PELAKSANAAN PASAL 4 AYAT (1) PERATURAN PEMERINTAH REPUBLIK INDONESIA NOMOR 11 TAHUN 2010 TENTANG PENERTIBAN DAN PENDAYAGUNAAN TANAH TERLANTAR DI KABUPATEN BLITAR
Abstract
Peraturan Pemerintah Republik Indonesia Nomor 11 Tahun 2010 tentang Penertiban dan Pendayagunaan Tanah Terlantar (PP 11/2010) dibentuk guna menyelesaikan persoalan penelantaran tanah di Indonesia.
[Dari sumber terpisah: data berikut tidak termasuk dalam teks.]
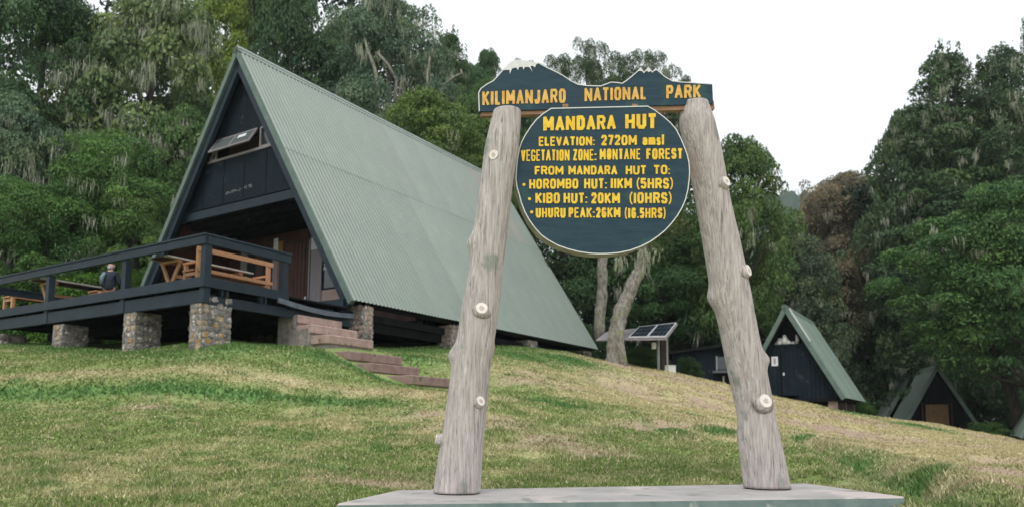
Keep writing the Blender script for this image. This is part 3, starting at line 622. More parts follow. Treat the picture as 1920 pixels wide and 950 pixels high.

Namun, justru Perkebunan Kismo Handayani di Kabupaten Blitar sebagai tanah yang masuk database tanah terindikasi terlantar, justru mengalami puncak konflik pasca pelaksanaan PP 11/2010. Hal tersebut melatarbelakangi peneliti untuk meneliti pelaksanaan dan akibat pelaksanaan Pasal 4 Ayat (1) PP 11/2010 di Kabupaten Blitar. Penelitian hukum empiris di Perkebunan Kismo Handayani di Desa Soso Kecamantan Gandusari Kabupaten Blitar menggunakan teori sistem hukum, menunjukkan bahwa pelaksanaan Pasal 4 Ayat (1) PP 11/2010 di Kabupaten Blitar, menjadikan tanah sengketa sebagai indikator tanah terindikasi terlantar (suatu pengindikasian tanah terindikasi terlantar yang tidak sesuai dengan substansi PP 11/2010), berakibat terhentinya pelaksanaan PP 11/2010 pada tahap identifikasi dan penelitian, tidak ada satupun hak atas tanah di Kabupaten Blitar yang ditetapkan oleh Kepala BPN-RI sebagai tanah terlantar, ketidakjelasan status hukum hak atas tanah Perkebunan Kismo Handayani selama ± 6 tahun ( 2011-2016 ), dan memuncaknya ekskalasi konflik di area eks-HGU Perkebunan Kismo Handayani pada rentang waktu Tahun 2011-2016 yang pada akhirnya diatasi dengan redistribusi dan penerbitan sertifikat HGU atas nama Kismo Handayani pada tahun 2017. Hasil penelitian ini patut dijadikan bahan refleksi. Tertib maupun konflik, merupakan akibat pelaksanaan (substansi) hukum yang sangat bergantung pada pelaksana hukum  yang akan berimplikasi pada wujud budaya hukum masyarakat.